Depuis plus de deux décennies, le milieu de l’art vivant a créé une véritable habitude de la « discussion après-spectacle », porté par la promesse de développer ses publics. La formule peut sembler usée, mais l’alchimie de la rencontre entre le citoyen et l’artiste continue d’opérer presque à tout coup.

 

Je me souviendrai toujours de ma première question posée dans ce cadre après une représentation de Prélude de l’après-midi d’un faune et du Sacre du printemps de Marie Chouinard au début des années 1990, et du mélange de nervosité et d’extase qui m’habitait en interrogeant l’œuvre et sa créatrice.

 

Ce moment de partage, l’Agora fait le pari, depuis l’implantation au WILDER, de le décliner autrement. Et doublement.

 

Un lunch en art : Midi-coulisses

Alors que les questions des spectateurs portent souvent sur les intentions de l’artiste et sur les étapes de son processus, pourquoi ne pas convier le public avant le spectacle ? C’est l’objectif des Midis-coulisses à l’Agora. Une semaine avant la première, on profite de l’heure du lunch (durée de 30-35 minutes) pour observer l’équipe de création à l’œuvre, et ensuite engager la discussion avec elle. Et on découvre du même coup tout le sens du mot — et l’importance de la — « résidence » artistique.

 

L’idée des Midi-coulisses m’est venue pendant mes premières semaines comme commissaire à l’Agora, alors que je découvrais le privilège de m’immiscer discrètement dans le studio quelques jours avant la première. Y voir les artistes reprendre le même enchainement de gestes, avec des nuances chorégraphiques, musicales ou d’éclairages, me fascinait. Surprendre leurs hésitations, leurs débats avec les collaborateurs et leurs résolutions de problème lève le voile sur les des défis — et le temps requis — de la création.

 © Caroline Rousseau

Elle respire encore | Jérémie Niel – Pétrus © Caroline Rousseau

Les discours croisés de Parole d’artistes

Depuis 2017, La 2e Porte à Gauche nous a proposé de renouveler la fameuse discussion après-spectacle, en marge de sa résidence de longue durée à l’Agora.

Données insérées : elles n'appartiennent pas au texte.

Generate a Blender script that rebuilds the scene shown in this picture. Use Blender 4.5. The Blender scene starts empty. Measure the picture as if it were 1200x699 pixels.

Sous l’impulsion de Katya Montaignac, l’animation de Parole d’artistes est ainsi bien souvent sortie du cadre de la danse, en invitant des gens issus d’autres disciplines à mener les échanges. Le tout dans l’optique de favoriser le croisement des idées et des discours, et parfois même des générations.

 

Un réalisateur est venu questionner les cocréateurs de Major Motion Picture (Out Innerspace Dance Theatre) dont l’œuvre s’enracinait dans des références cinématographiques. En retour, lorsque l’artiste visuelle Sylvie Cotton s’est approprié la « scène » de l’Espace bleu de l’Agora, c’est à un jeune danseur qu’on a confié l’animation. L’angle différent des questions a permis de renouveler le dialogue.

 

Cette saison, le premier Parole d’artistes, le 15 février prochain, mettra en relation deux pionnières de la danse canadienne et québécoise – chacune dans son champ chorégraphique. Zab Maboungou, la chorégraphe-philosophe qui a fait connaitre les danses africaines aux publics québécois, s’entretiendra avec Margie Gillis, grande icône de la danse moderne canadienne, à propos de sa vision du féminin et de sa collaboration avec deux autres danseuses/chorégraphes dans le spectacle Viriditas, Troy Ogilvy et Paula Styron.

 

Pour la suite, metteur en scène, artiste visuel, auteur seront conviés à dynamiser les échanges avec Jérémie Niel, Dana Gingras, Jacques Poulin-Denis et Thomas Lebrun.